Perturbative Approach to Gauge Fields

Abstract

One of the most challenging attacks using the Parisi-Wu stochastic quantization method is undoubtedly its application to gauge fields. Parisi and Wu (1981) presented an interesting plan to remarkably simplify the gauge fixing procedure, by means of their stochastic quantization (SQM), claiming that we need neither any gauge fixing procedure nor the Faddeev-Popov ghost. Before this pioneering work, we used to rely upon the Faddeev-Popov trick in order to fix the gauge within the path-integral formulation of field theory. While true that the Faddeev-Popov formula turns out to reveal a rather beautiful structure of the field theory with constraints, i e., the BRS-symmetry (Becchi, Rouet and Stora 1986; Kugo and Ojima 1978,1979), it is known that the Gribov problem (Gribov 1978) exists.
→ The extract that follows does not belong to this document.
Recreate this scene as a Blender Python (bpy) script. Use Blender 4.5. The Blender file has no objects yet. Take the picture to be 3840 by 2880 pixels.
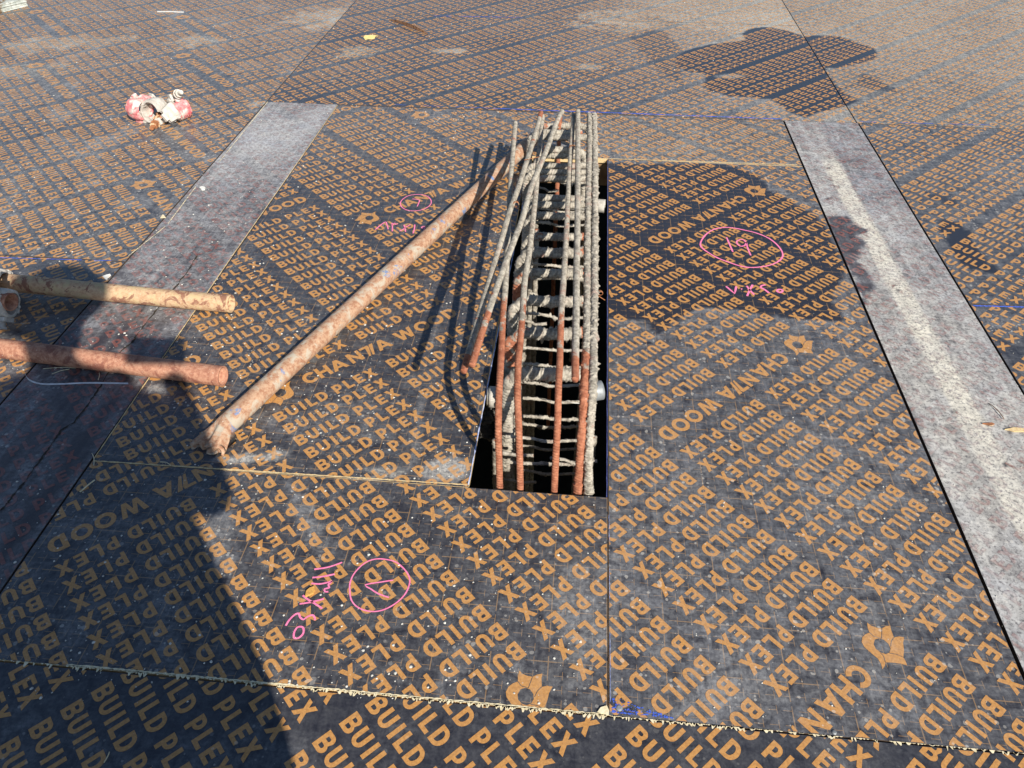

Parisi and Wu first derived the Landau-gauge propagator of a gauge field without resorting to the usual gauge-fixing term, and conjectured that the Faddeev-Popov term to recover the gauge invariance and unitarity, in the case of a non-Abelian gauge field, could automatically be derived within the framework of SQM. We also expect to avoid the troublesome Gribov problem (Parisi and Wu 1981) by means of SQM.